Aus Katz und Maus wird Katz und Ratte

Und so geht es immer weiter, das ewige Katz und Maus Spiel zwischen Sprayern und Antigraffiti Einheiten. Und manchmal unterläuft sogar dem Graffitischutz eine peinliche Panne. So bat Melbournes Bürgermeisterin unlängst zu einer großen Reinigungsaktion der hippen Einkaufsmeile Hosier Lane: Die Straße ist für ihre bunte Straßenkunst bekannt.

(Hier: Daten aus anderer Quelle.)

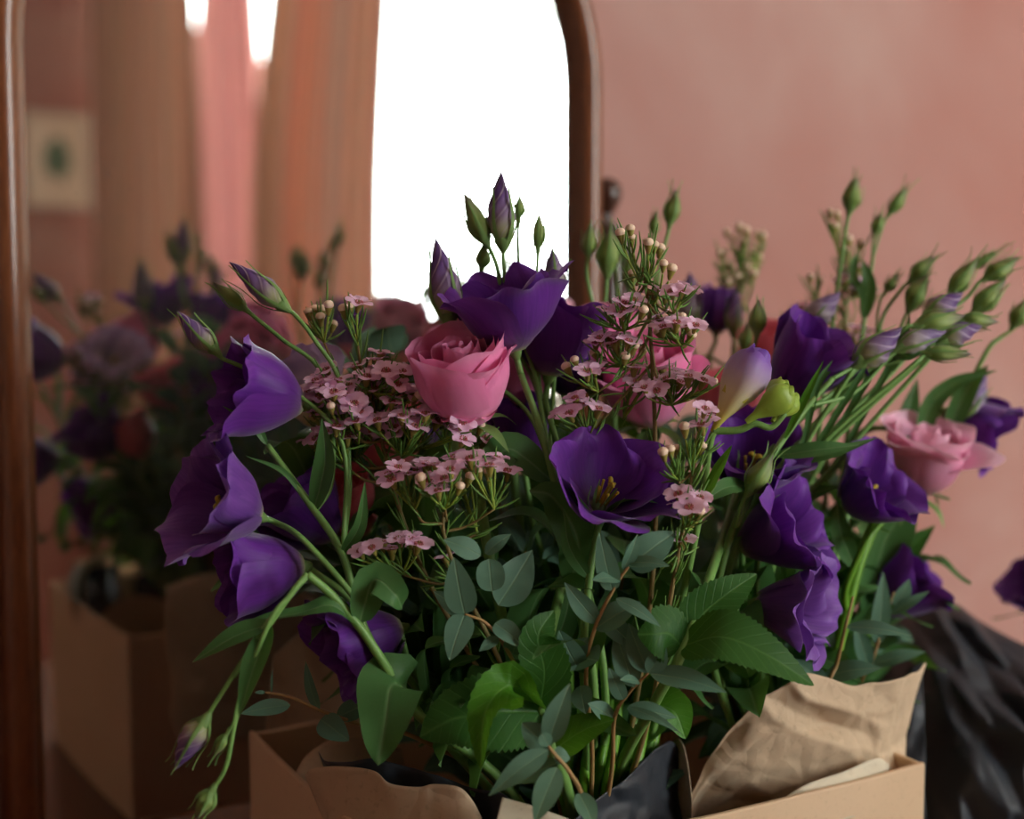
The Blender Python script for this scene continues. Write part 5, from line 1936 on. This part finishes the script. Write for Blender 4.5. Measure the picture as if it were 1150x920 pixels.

Die Säuberungstrupps sollten nun Müll und Schmierereien entfernen. Sie waren leider etwas zu übereifrig. Die Straßenreiniger schrubbten gerade ein Bild weg, das eine Ratte zeigte, die an einem Fallschirm hing. Da wurden sie von einer Passantin angesprochen: „Sind Sie sich eigentlich im Klaren, dass Sie gerade einen echten Banksy entfernen?“

Die Ratte, das Wahrzeichen des weltweit wohl bekanntesten Graffiti-Künstlers, war ca. 5000 Dollar wert. Und dies war nicht das einzige Bild Banksys, das dieses Schicksal ereilte: Auch seine Heimatstadt Bristol übermalte eines seiner Werke im Wert von 110.000 Euro.

Dieses Risiko geht eben jeder ein, der ein Graffiti-Künstler ist - oder sich dafür hält. Ob das Werk Kunst ist oder Schmiererei, ob es bleiben darf oder entfernt werden soll, das entscheidet am Ende dann doch wieder der Besitzer der Wand.